Chuck Seymour, a member of the Hwulmuhw Mustimuhw Education Council, says that council has sent a letter supporting a by-election because they will not deal with the appointed trustee.

“He is not duly elected and he cannot deal with First Nation’s issues in good faith,” said Seymour.

He says that the council tries to ensure that the voices of First Nations in Lake Cowichan are heard when it comes to allocating funds in the district. He worries that with the current approved budget many programs that directly affect First Nations youth will be cut.

The programs include Hul’qumi’num language classes and funding for counsellors.

Seymour says a cut in student counsellors will contribute to an already high rate of First Nations students who are graduating without the tools they need to pursue post secondary education, tools such as Grade 11 and 12 English and math courses.

Bill Routely, MLA for the Cowichan Valley, has also put in his support for a by-election by sending his own letter to Min. McRae.

“The School Act recognizes that the leadership of our schools is best placed in the hands of British Columbians as exercised through their right to elect local school trustees,” states Routley in the letter. “Our school district at present does not have a single elected school board trustee. Now that your ministry has approved a budget for our school district, it is time for the responsibility of our children’s education to be placed once again in the hands of elected trustees.”

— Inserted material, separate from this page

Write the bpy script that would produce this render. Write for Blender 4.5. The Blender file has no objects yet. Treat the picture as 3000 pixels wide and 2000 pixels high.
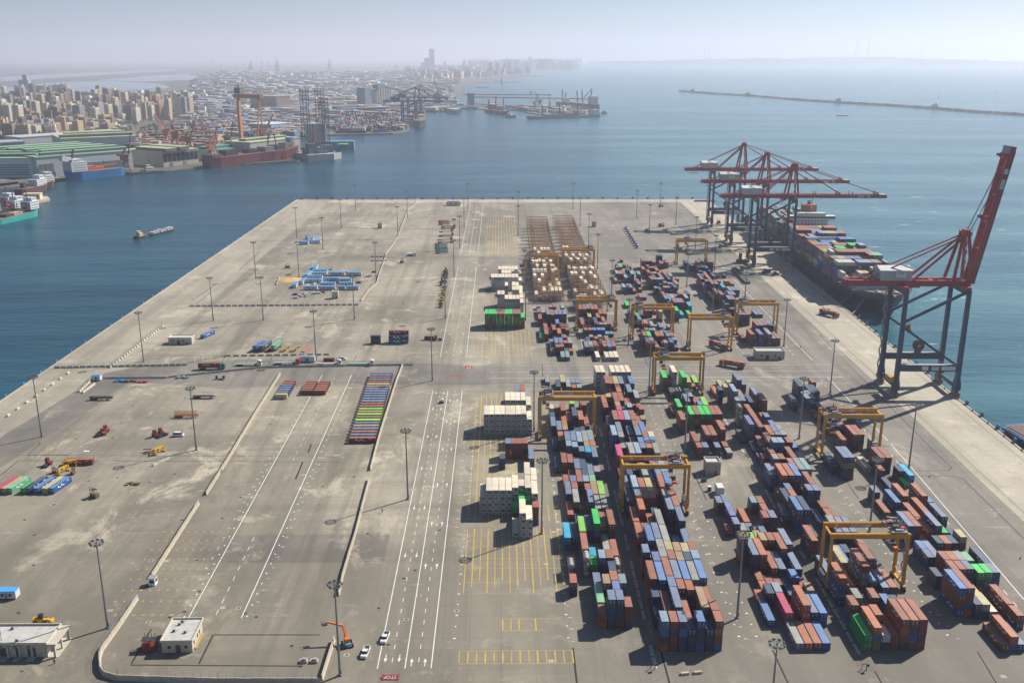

Ian Morrison, CVRD Area F director, also supports a by-election.

“I believe the fine people of the Cowichan Valley expect basic concepts of democracy to apply equally and fairly across all levels of government in which leaders in our community are elected to office. It is commonly expected when a elected position becomes vacant, for whatever reason, that within a reasonable time a bye-election will be held to fill the vacancy. This is true of elected officials at the federal, provincial, municipal, and I believe, at the school district level as well,” said Morrison.

Morrison adds that he believes that regardless of the reasons behind the current lack of a complete board, a by-election should be called within six months of any vacancy of a board occurring.

“If the Provincial Government has their way, the Cowichan Valley will have an unaccountable bureaucrat making decisions that effect our communities, without the people’s ability to judge the merit of those decisions in the next regularly scheduled election in almost two and a half years from today,” said Morrison. “Right or wrong, good or bad, right or left, it should not be another elected official at the Province who decides. The correct solution would be the good and wise voters of the CowichanValley casting their vote in a bye-election.”